- [EXERCISE OBJECTIVE] Omit all images, then repeat exactly the lines below from the one containing "Model this scene" through the one containing "COL = scn.collection", both ends included.

- [PROVIDED RECORDS]

[start]

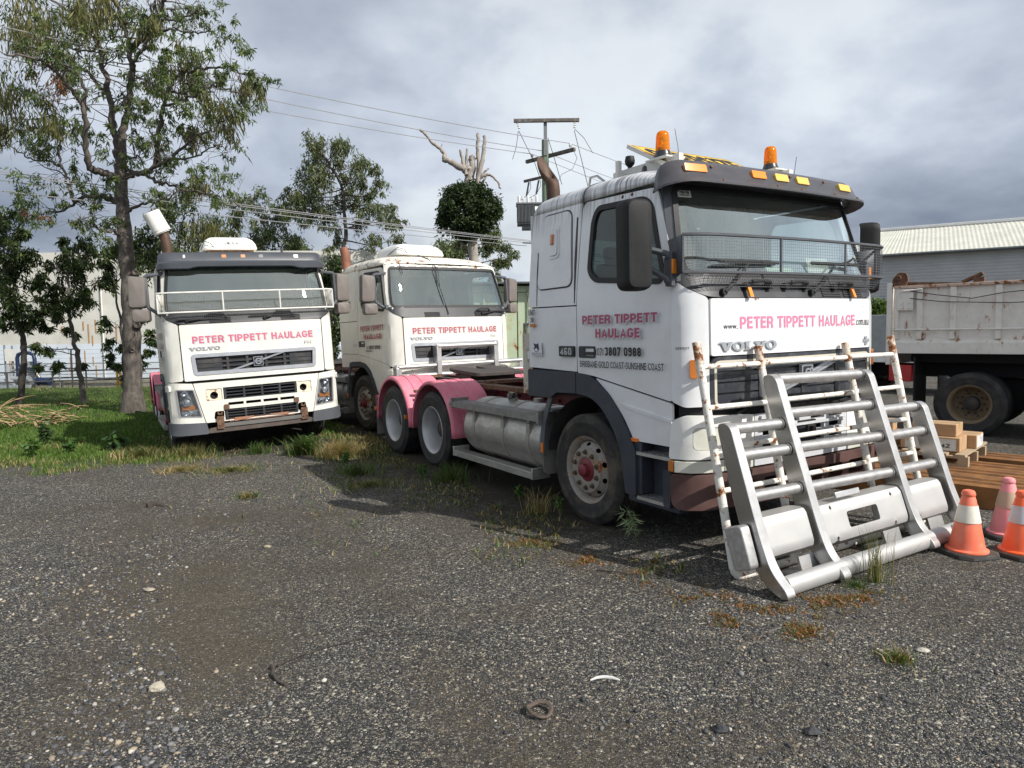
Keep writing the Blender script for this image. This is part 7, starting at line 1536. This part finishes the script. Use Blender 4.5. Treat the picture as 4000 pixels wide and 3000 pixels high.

[end]
[start]

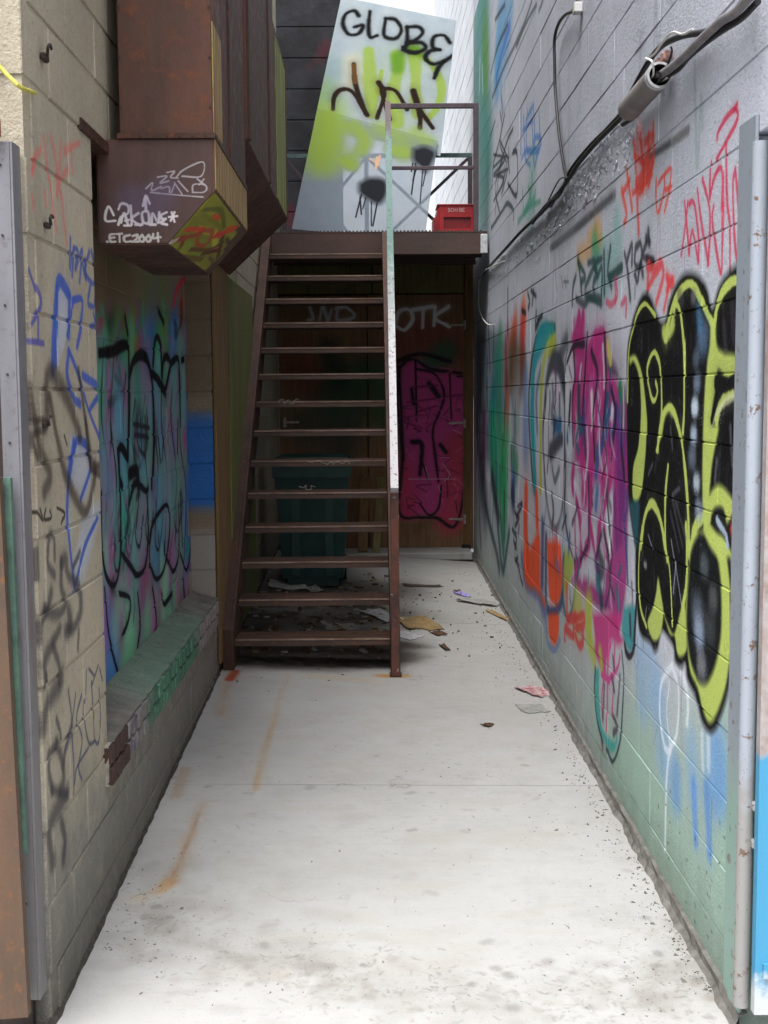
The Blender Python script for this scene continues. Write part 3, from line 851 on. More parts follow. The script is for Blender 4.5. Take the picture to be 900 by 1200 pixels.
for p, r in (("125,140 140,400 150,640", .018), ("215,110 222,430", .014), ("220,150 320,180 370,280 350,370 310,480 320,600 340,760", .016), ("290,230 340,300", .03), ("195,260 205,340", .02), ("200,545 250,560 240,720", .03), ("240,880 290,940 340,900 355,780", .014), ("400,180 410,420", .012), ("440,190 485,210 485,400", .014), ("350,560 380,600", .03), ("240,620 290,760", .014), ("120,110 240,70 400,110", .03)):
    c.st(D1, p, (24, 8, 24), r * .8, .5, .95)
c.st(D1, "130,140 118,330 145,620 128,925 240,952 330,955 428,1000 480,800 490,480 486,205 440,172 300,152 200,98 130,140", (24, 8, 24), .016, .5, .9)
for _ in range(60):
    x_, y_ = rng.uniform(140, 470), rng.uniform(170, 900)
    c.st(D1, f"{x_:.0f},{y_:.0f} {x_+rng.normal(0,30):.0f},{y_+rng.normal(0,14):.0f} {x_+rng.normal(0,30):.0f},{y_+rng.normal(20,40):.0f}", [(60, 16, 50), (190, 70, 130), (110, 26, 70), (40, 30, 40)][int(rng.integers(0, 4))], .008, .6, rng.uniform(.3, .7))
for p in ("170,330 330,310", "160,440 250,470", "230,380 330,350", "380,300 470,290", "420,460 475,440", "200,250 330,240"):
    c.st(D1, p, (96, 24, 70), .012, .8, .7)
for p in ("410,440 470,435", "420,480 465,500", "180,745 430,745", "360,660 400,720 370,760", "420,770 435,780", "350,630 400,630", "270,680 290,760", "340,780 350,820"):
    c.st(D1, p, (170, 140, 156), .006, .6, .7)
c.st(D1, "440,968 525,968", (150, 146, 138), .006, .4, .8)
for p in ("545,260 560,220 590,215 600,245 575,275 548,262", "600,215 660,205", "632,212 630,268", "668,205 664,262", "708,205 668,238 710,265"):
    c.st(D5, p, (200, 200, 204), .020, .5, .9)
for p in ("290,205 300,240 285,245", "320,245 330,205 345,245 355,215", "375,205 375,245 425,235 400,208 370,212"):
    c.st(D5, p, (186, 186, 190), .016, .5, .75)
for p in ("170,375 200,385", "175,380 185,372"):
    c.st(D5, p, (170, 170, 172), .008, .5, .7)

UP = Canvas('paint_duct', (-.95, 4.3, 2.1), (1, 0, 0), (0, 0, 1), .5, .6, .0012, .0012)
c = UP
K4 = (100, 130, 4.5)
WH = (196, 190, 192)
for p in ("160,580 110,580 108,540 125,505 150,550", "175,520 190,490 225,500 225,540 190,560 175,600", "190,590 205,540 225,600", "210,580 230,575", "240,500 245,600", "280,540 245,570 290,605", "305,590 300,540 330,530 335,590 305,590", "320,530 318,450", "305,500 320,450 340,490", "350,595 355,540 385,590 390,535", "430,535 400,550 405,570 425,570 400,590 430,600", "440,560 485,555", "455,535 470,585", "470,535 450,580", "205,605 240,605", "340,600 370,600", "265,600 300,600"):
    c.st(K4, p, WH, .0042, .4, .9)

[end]
[start]

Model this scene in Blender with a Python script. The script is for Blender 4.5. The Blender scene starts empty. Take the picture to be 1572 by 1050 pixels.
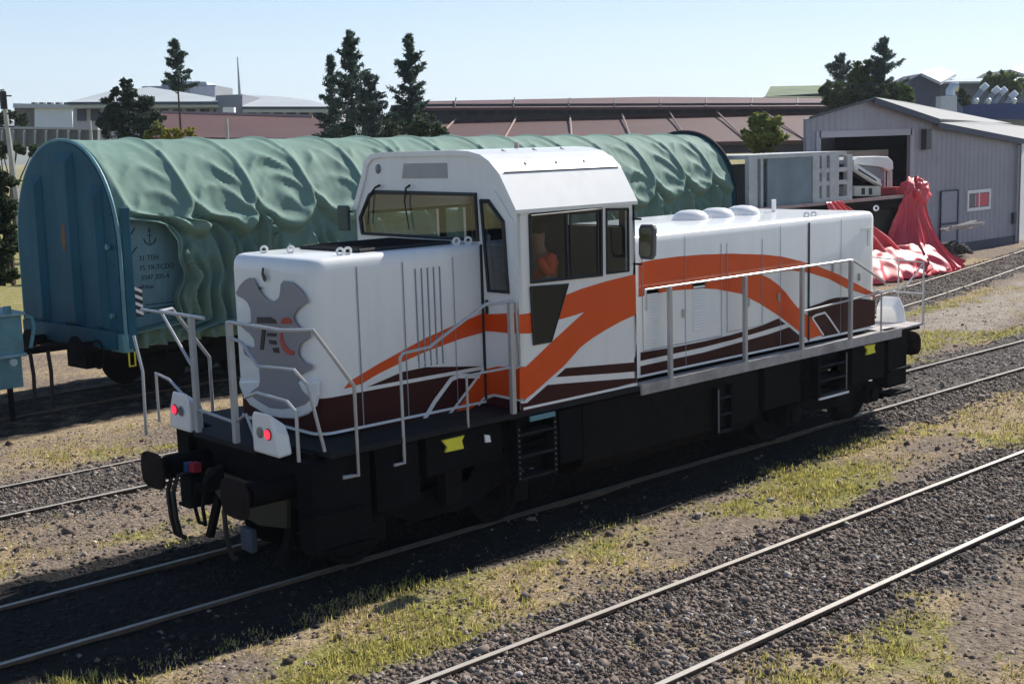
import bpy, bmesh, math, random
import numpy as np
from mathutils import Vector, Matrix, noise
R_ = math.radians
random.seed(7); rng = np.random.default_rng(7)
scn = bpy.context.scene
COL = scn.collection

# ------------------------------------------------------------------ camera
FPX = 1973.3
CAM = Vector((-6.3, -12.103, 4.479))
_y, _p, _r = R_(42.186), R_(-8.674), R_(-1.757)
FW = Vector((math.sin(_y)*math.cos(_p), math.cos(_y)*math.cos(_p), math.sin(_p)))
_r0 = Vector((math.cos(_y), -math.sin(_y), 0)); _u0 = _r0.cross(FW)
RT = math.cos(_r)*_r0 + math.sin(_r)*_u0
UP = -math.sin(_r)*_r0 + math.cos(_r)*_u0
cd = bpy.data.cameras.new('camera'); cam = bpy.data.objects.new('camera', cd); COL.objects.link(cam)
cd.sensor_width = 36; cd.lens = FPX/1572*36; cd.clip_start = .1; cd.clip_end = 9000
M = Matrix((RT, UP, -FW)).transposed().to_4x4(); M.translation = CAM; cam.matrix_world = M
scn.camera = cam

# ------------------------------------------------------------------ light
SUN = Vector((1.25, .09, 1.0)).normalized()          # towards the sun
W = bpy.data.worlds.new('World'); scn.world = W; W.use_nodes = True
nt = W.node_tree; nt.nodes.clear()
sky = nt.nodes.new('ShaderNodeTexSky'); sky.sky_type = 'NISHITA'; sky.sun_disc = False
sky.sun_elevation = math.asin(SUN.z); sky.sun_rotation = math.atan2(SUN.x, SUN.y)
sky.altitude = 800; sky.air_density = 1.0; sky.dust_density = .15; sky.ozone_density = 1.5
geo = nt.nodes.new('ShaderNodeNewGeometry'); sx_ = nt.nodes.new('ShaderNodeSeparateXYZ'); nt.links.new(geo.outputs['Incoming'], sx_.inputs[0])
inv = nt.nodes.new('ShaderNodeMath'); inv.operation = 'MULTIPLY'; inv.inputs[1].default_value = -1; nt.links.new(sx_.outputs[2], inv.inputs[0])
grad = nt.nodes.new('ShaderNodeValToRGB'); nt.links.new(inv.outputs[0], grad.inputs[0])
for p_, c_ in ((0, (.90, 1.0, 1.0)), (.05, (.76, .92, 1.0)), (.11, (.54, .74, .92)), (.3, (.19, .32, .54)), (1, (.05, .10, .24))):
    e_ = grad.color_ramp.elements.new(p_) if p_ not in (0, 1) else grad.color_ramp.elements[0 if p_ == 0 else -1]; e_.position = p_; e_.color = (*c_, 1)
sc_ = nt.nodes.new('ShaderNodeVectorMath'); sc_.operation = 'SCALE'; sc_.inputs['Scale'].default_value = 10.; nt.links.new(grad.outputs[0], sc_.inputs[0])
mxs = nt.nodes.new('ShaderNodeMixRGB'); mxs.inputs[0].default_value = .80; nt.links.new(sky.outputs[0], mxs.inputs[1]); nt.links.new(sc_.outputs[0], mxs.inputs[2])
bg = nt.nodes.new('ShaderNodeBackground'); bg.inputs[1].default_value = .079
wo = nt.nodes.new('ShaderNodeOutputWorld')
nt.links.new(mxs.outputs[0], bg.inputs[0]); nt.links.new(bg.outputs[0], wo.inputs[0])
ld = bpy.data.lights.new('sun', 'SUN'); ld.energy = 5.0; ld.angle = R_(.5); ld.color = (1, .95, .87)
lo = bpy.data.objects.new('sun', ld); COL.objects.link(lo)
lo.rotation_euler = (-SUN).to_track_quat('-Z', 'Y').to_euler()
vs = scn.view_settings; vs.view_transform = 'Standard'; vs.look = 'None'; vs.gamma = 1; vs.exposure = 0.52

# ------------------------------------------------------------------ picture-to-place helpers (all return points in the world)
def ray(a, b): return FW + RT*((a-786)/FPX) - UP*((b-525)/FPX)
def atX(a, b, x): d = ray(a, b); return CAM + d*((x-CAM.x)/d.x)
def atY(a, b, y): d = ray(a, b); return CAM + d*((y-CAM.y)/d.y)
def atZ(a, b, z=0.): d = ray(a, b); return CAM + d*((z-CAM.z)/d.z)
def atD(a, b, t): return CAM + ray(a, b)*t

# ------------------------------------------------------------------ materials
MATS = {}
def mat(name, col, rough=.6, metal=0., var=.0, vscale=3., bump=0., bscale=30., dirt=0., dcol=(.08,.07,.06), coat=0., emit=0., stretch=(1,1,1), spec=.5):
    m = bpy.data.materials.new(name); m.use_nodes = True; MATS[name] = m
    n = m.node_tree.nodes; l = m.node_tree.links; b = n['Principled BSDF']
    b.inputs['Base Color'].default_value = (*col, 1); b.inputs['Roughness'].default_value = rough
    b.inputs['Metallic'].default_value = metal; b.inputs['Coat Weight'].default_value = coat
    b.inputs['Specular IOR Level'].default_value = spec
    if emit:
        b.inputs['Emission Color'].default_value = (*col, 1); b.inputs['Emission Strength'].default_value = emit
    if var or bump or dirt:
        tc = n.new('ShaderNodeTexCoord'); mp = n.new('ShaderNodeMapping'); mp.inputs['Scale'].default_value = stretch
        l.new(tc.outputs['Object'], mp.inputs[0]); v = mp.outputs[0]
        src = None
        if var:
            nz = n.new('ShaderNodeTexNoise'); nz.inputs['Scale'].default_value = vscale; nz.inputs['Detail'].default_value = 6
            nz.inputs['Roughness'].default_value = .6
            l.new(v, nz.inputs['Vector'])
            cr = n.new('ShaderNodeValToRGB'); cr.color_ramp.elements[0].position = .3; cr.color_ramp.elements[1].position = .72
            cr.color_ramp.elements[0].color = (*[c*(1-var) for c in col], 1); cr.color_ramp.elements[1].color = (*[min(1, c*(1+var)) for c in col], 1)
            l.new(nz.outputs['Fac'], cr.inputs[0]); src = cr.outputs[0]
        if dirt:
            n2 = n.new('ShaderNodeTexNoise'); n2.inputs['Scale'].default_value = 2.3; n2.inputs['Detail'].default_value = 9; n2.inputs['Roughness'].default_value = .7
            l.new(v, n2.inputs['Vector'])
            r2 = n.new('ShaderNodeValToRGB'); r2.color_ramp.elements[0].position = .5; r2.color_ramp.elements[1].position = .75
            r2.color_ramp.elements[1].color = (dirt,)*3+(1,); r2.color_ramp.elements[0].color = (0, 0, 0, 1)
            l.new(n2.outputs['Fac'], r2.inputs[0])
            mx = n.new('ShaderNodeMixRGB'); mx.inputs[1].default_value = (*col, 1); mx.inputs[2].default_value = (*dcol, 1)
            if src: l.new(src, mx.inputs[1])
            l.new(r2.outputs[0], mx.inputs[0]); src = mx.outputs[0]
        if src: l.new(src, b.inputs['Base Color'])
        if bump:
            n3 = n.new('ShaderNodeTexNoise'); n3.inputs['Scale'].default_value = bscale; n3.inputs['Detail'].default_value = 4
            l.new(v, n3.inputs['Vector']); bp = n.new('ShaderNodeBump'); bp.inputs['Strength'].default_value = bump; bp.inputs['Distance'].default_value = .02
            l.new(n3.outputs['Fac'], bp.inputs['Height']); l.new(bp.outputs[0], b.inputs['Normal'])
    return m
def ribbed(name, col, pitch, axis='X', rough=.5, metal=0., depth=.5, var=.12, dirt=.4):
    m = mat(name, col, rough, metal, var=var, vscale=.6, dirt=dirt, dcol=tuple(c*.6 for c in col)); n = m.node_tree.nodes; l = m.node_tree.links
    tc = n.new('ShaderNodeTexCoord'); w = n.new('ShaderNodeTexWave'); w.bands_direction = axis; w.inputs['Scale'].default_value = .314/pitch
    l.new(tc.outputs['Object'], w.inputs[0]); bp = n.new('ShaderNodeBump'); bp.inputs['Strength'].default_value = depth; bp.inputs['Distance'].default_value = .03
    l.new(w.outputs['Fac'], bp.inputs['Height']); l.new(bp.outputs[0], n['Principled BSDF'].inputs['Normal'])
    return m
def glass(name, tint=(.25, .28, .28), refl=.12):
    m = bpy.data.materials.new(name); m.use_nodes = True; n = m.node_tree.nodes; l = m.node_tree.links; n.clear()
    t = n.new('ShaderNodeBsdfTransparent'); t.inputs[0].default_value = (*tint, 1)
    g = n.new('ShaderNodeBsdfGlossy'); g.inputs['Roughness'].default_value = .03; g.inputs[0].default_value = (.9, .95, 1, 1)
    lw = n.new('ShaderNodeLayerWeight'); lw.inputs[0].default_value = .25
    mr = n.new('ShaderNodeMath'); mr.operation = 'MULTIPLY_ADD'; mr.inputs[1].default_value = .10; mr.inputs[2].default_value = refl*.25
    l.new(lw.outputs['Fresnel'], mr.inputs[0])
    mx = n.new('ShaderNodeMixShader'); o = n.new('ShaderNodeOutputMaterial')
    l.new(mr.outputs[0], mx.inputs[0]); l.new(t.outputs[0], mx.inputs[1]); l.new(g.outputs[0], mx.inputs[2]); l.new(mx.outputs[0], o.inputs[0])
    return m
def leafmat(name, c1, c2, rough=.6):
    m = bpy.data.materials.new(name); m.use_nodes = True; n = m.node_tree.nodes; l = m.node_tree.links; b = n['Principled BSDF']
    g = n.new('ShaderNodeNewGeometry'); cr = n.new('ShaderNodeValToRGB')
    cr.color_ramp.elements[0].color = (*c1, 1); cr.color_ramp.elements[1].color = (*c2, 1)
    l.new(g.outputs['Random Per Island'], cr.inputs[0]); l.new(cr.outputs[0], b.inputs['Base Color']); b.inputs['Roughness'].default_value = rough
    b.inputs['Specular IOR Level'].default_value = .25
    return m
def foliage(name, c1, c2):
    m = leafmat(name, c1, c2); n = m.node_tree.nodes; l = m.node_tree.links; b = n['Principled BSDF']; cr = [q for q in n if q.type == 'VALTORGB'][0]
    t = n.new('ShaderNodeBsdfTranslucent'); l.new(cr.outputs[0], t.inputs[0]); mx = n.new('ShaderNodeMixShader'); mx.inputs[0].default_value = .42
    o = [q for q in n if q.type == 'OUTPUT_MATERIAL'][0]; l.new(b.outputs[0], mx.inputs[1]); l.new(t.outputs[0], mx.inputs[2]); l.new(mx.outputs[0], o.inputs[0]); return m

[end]

- [SOLUTION TO THIS TASK]
Model this scene in Blender with a Python script. The script is for Blender 4.5. The Blender scene starts empty. Take the picture to be 1572 by 1050 pixels.
import bpy, bmesh, math, random
import numpy as np
from mathutils import Vector, Matrix, noise
R_ = math.radians
random.seed(7); rng = np.random.default_rng(7)
scn = bpy.context.scene
COL = scn.collection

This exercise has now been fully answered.